В течение долгого времени мы привыкли встречать по пути стойбища всего в две-три хижины, считавшиеся многолюдными, если они вмещали с десяток жителей каждая. А теперь мы словно в столице, наполненной радостным гулом; снежные пасти то и дело выплевывают из себя людей, и вскоре я нахожусь в центре каскадов смеха, восклицаний, расспросов.
Народ удалой, самоуверенный, но, по существу, добродушный. С дикими повадками, но умеющие оценить быстрый и острый ответ. Пробуют понемногу зайти дальше, но, стоит им только дать отпор, добродушно отступают. Здешние эскимосы отнюдь не те мирные, слегка застенчивые люди, каких мы знаем по Гренландии: они ни с кем, в том числе и с белыми людьми, особо не церемонятся. Стоит только белому в одиночку попасть в их общество, они начинают его тут же поддразнивать, как мы это нередко делаем с хищником в клетке.
Один пытается вырвать у меня изо рта трубку. Ой! Больше он не будет этого делать. Другой тянет меня за хвост шубы, сшитой по фасону мыса Йорк. О! Он нечаянно задел! Когда я занимаюсь разгрузкой и собираюсь покормить собак, им всем вдруг захотелось отведать сала. Вперед выходят женщины, выпрашивая у меня хоть кусочек, ведь лов тюленя еще не начался, а им так хочется полакомиться чудесным, свежим, мороженым, бело-розовым салом! Но я им отвечаю:
– По-вашему, я приехал сюда из далеких краев, чтобы кормить вас салом? Оно для моих собак, а у вас здесь мужчин достаточно. Выходите на лед, отправляйтесь-ка на лов в тюленьих отдушинах, если уж так захотелось сала!

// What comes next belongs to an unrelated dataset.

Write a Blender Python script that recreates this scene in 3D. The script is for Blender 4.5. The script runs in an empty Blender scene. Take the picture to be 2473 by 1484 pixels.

Смех со всех сторон. Посреди этой стаи я совсем один; мой проводник Тюлень сам родом из этих мест, он стоит и хохочет вместе со всеми над их шутками.
– Ты кто? Торговец, приехал за песцом?
– Я к вам приехал, чтобы на вас посмотреть и понять, кто вы такие.
Взрыв хохота. Один пожилой человек отвечает слегка неопределенно, не зная, говорю ли я в шутку или всерьез:
– Послушай, у нас тут много народу! Некоторые красивы, но большинство уроды, и лица их тебя не обрадуют.